Pour cet expert, cette hypercentralisation du pouvoir a entravé le déploiement de l'aide aux régions les plus touchées -parfois même celui des équipes étrangères.Les autorités ont tenté d'écarter les autres acteurs sur le terrain.

"Pour une gestion effective des secours, il faut au contraire mandater des équipes locales avec des moyens locaux", estime M. Rojan.

- Altercations -

Les réseaux sociaux débordent de témoignages des nombreux volontaires qui se sont précipités pour venir en aide à leurs concitoyens et se sont trouvés obligés d'attendre des autorisations ou équipements qui tardaient à venir.

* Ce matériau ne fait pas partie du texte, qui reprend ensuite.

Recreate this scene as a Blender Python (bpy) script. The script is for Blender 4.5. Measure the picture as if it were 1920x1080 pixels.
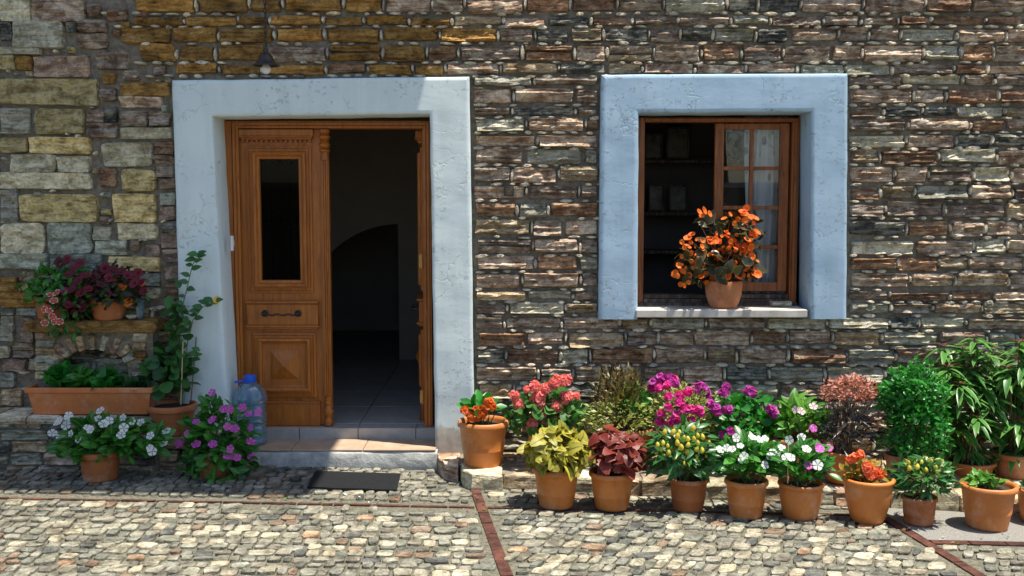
import bpy, math, random
from mathutils import Vector, Matrix, noise
PI = math.pi
for o in list(bpy.data.objects):
    bpy.data.objects.remove(o)
SC = bpy.context.scene
COL = SC.collection

# ------------------------------------------------------------------ camera, sky, sun, exposure
CAM = Vector((0, -7.07, 1.82)); PITCH = math.radians(5.14); FPX = 2000.0
cd = bpy.data.cameras.new('camera'); cam = bpy.data.objects.new('camera', cd); COL.objects.link(cam)
cam.location = CAM; cam.rotation_euler = (PI/2 - PITCH, 0, 0)
cd.sensor_width = 36; cd.lens = 36*FPX/1920; cd.clip_start = .05; cd.clip_end = 600
SC.camera = cam
SUN_DIR = Vector((.257, -.105, 1)).normalized()          # towards the sun
w = bpy.data.worlds.new('World'); SC.world = w; w.use_nodes = True
nt = w.node_tree; bg = nt.nodes['Background']
sky = nt.nodes.new('ShaderNodeTexSky'); sky.sky_type = 'NISHITA'; sky.sun_disc = False
sky.sun_elevation = math.asin(SUN_DIR.z); sky.sun_rotation = math.atan2(SUN_DIR.x, SUN_DIR.y)
nt.links.new(sky.outputs[0], bg.inputs[0]); bg.inputs[1].default_value = .115
sl = bpy.data.lights.new('sun', 'SUN'); sl.energy = 5.0; sl.angle = math.radians(.5); sl.color = (1, .94, .82)
so = bpy.data.objects.new('sun', sl); COL.objects.link(so); so.location = (3, -3, 12)
so.rotation_euler = (-SUN_DIR).to_track_quat('-Z', 'Y').to_euler()
SC.view_settings.view_transform = 'Standard'; SC.view_settings.look = 'None'
SC.view_settings.exposure = .78; SC.view_settings.gamma = 1
SC.render.engine = 'CYCLES'
SC.cycles.max_bounces = 8; SC.cycles.transparent_max_bounces = 16
SC.cycles.use_denoising = True

# ------------------------------------------------------------------ geometry of the place
def ray(px, py):
    d = Vector(((px-960)/FPX, 1, (540-py)/FPX))
    c, s = math.cos(PITCH), math.sin(PITCH)
    return Vector((d.x, d.y*c + d.z*s, -d.y*s + d.z*c))
def P(px, py, Y):                                        # point of the vertical plane y = Y
    r = ray(px, py); return CAM + r*((Y-CAM.y)/r.y)
def S(x): return -.02*(max(-8, min(8, x)) + 1.2)          # height of the street
def G(px, py, dz=0):                                     # point on the street (or dz above it)
    r = ray(px, py)
    t = (S(0)+dz-CAM.z - (-.02)*0) / (r.z + .02*r.x)
    return CAM + r*t
def rnd(a, b, R=random): return a + (b-a)*R.random()

# ------------------------------------------------------------------ materials
def newmat(name):
    m = bpy.data.materials.new(name); m.use_nodes = True
    t = m.node_tree; return m, t, t.nodes['Principled BSDF']
def N(t, typ, **kw):
    n = t.nodes.new(typ)
    for k, v in kw.items():
        if hasattr(n, k): setattr(n, k, v)
        else: n.inputs[k.replace('_', ' ')].default_value = v
    return n
def c4(c): return (c[0], c[1], c[2], 1)
def ramp(t, fac, stops):
    r = t.nodes.new('ShaderNodeValToRGB'); t.links.new(fac, r.inputs[0])
    e = r.color_ramp.elements
    while len(e) < len(stops): e.new(.5)
    for i, (p, c) in enumerate(stops): e[i].position = p; e[i].color = c4(c) if len(c) == 3 else c
    return r.outputs[0]
def mathn(t, op, a, b=None):
    n = t.nodes.new('ShaderNodeMath'); n.operation = op
    for i, v in enumerate((a, b)):
        if v is None: continue
        if isinstance(v, (int, float)): n.inputs[i].default_value = v
        else: t.links.new(v, n.inputs[i])
    return n.outputs[0]
def mixc(t, fac, a, b, mode='MIX'):
    n = t.nodes.new('ShaderNodeMix'); n.data_type = 'RGBA'; n.blend_type = mode
    for i, v in ((0, fac), (6, a), (7, b)):
        if isinstance(v, (int, float)): n.inputs[i].default_value = v
        elif isinstance(v, tuple): n.inputs[i].default_value = c4(v)
        else: t.links.new(v, n.inputs[i])
    return n.outputs[2]
def nz(t, vec, scale, detail=5, rough=.6, stretch=None, dist=0):
    if stretch:
        m = N(t, 'ShaderNodeMapping'); m.inputs['Scale'].default_value = stretch
        t.links.new(vec, m.inputs[0]); vec = m.outputs[0]
    n = N(t, 'ShaderNodeTexNoise', Scale=scale, Detail=detail, Roughness=rough, Distortion=dist)
    t.links.new(vec, n.inputs['Vector']); return n.outputs[0]
def bump(t, bs, h, strength, dist, prev=None):
    b = N(t, 'ShaderNodeBump'); b.inputs['Strength'].default_value = strength; b.inputs['Distance'].default_value = dist
    t.links.new(h, b.inputs['Height'])
    if prev: t.links.new(prev.outputs[0], b.inputs['Normal'])
    t.links.new(b.outputs[0], bs.inputs['Normal']); return b
def pos(t): return t.nodes.new('ShaderNodeNewGeometry').outputs['Position']
def objrand(t): return t.nodes.new('ShaderNodeObjectInfo').outputs['Random']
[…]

Même des opérateurs de grues qui proposaient leur aide, tellement nécessaire aux secours, ont dû attendre l'accord de l'Afad pour se déployer.

Les journalistes de l'AFP ont été témoins d'altercations entre les volontaires d'une ONG et des représentants de l'Afad à Elbistan, dans la province de Kahramanmaras cruellement éprouvée sous un froid plongeant à -15C° la nuit.

"Nous avons commencé à travailler sur ces décombres alors que l'Afad nous avait découragés de le faire. Lorsque nous avons enfin pu entendre la voix d'une personne vivante, les équipes de l'Afad nous ont éloignés et se sont appropriés notre travail", s'est plaint l'un des volontaires qui n'a pas souhaité donner son nom.

Murat, 48 ans, qui attendait des nouvelles de ses proches sous les décombres de Kahramanmaras a été témoin d'une scène similaire.

"Lorsque des mineurs de Zonguldak (sur la Mer Noire) ont localisé un vivant sous les décombres, ils ont été poussés et des gens qui voulaient paraître devant les caméras ont pris leur place", raconte-t-il.

L'organisme caritatif Ahbap, créé par le célèbre chanteur turc Haluk Levent, ou des municipalités dirigées par l'opposition et désireuses de prêter main forte se sont attirés les foudres du gouvernement pour avoir organisé des aides indépendantes.

-Contrôler le récit national -

"Le nécessaire sera fait contre ceux qui tentent de rivaliser avec l'État", a mis en garde le ministre de l'Intérieur Suleyman Soylu.

Le leader d'un parti ultranationaliste et membre de la coalition au pouvoir, Devlet Bahceli, les a accusés de vouloir "présenter l'Etat comme incapable".

"Le gouvernement turc tente sérieusement de contrôler le récit national de la gestion des secours", estime M. Rojan.

Selon les médias turcs, une campagne publicitaire intitulée "Catastrophe du siècle" visait à convaincre les Turcs que les lacunes étaient justifiées par l'ampleur incomparable du désastre.

Préparée par une agence proche du pouvoir, elle a été retirée face au tollé.

"Il n'y a eu aucune coordination. Ils ont été en retard dans les heures les plus critiques. (...) Leur incapacité a coûté la vie de nos dizaines de milliers de compatriotes", a martelé le chef du principal parti de l'opposition Kemal Kilicdaroglu.

Pour M. Erdogan, ces critiques relèvent de la "calomnie et de la désinformation pour dévaloriser les efforts menés avec dévouement".

Les deux hommes sont amenés à s'affronter si l'élection présidentielle, initialement annoncée pour le 14 mai, est maintenue en dépit du tremblement de terre - ce que nul n'a confirmé ou infirmé à ce stade.

En 1999, après le séisme qui avait frappé le nord-ouest du pays, le célèbre journaliste turc Mehmet Ali Birand avait dénoncé la médiocre gestion des secours: "La Turquie qui se glorifiait de sa grandeur et de sa puissance s'est révélée un tigre de papier".

Les autorités avaient promis, depuis, que les leçons avaient été tirées du fiasco et l'organisation des secours renforcée.

"Il est encore tôt pour dire si cette tentative de contrôler le narratif va marcher ou pas", affirme M. Rojan.

Mais, ajoute-t-il, "c'est définitivement un test politique pour Erdogan avec les élections à venir".